3rd Edition really changed this paradigm with common XP advancement for all classes and the challenge system. It became a social taboo at the gaming table to have characters at different levels. Try asking a player to roll up a level 1 character to group with level 7 characters.

The next time your players callously allow their characters to be slaughtered, ask them to roll up level 1 characters. I'm betting the next time such a situation occurs, the characters will gladly drop their magic swords.

More likely, the players will just drop the game. Everytime I have seen a DM take this sort of heavy handed approach the players just walk. I wouldn't play in a campaign if PC death meant I started over at level 1.
 

More likely, the players will just drop the game. Everytime I have seen a DM take this sort of heavy handed approach the players just walk. I wouldn't play in a campaign if PC death meant I started over at level 1.

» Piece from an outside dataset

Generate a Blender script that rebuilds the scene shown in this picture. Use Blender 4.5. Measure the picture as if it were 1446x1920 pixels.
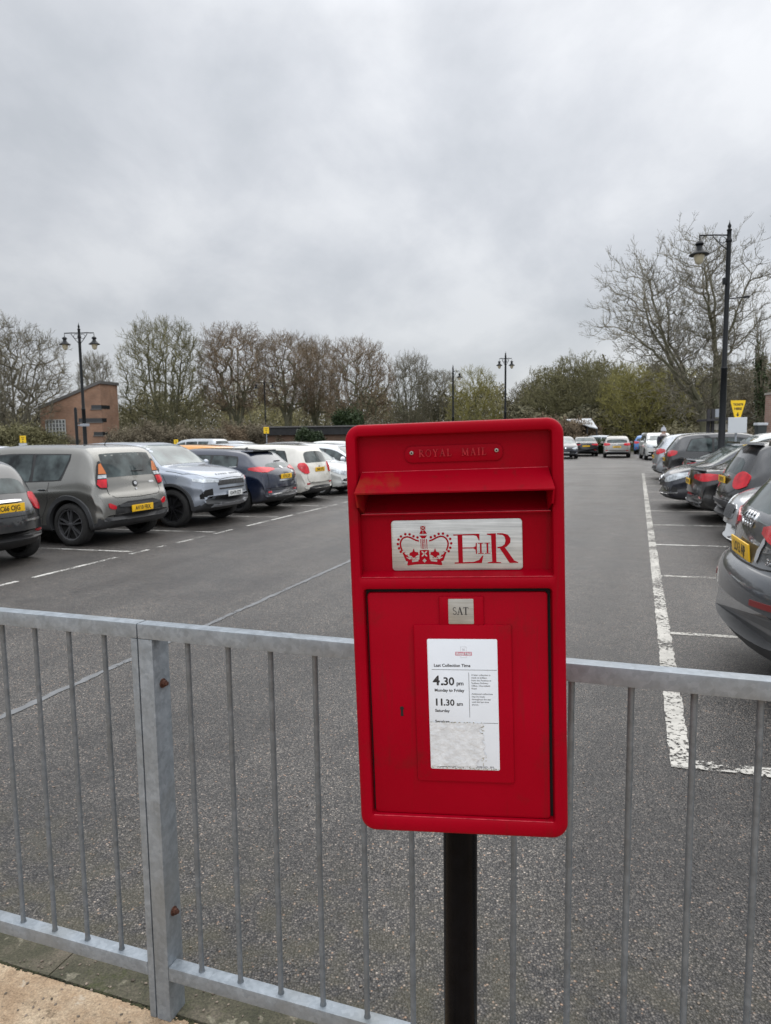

Depending on the player, I would rather see someone walk than keep treating anything bad that happens to thier character as an opportunity to put another quarter in the slot. Heroes have thier ups and downs. If a player can't accept the occasional setback then they are just proving that thier character wasn't much of a hero anyway. Heroes grit thier teeth and ride out the tough spots. In literature and action movies the heroes have times where the bad guy has the upper hand. Do they give up and just die like crybabies? Not usually unless they are in a place where a sacrifice will do some good.
 

More likely, the players will just drop the game. Everytime I have seen a DM take this sort of heavy handed approach the players just walk. I wouldn't play in a campaign if PC death meant I started over at level 1.

If you knew before you started that this was the rule would you play? For example, DM wants to run a by the numbers 1st AD&D game where death, if you couldn't get a raise dead, meant you re-rolled at level 1. You would just stand up and walk out?

I guess this style of game play is just old fashioned.
 



If you knew before you started that this was the rule would you play? For example, DM wants to run a by the numbers 1st AD&D game where death, if you couldn't get a raise dead, meant you re-rolled at level 1. You would just stand up and walk out?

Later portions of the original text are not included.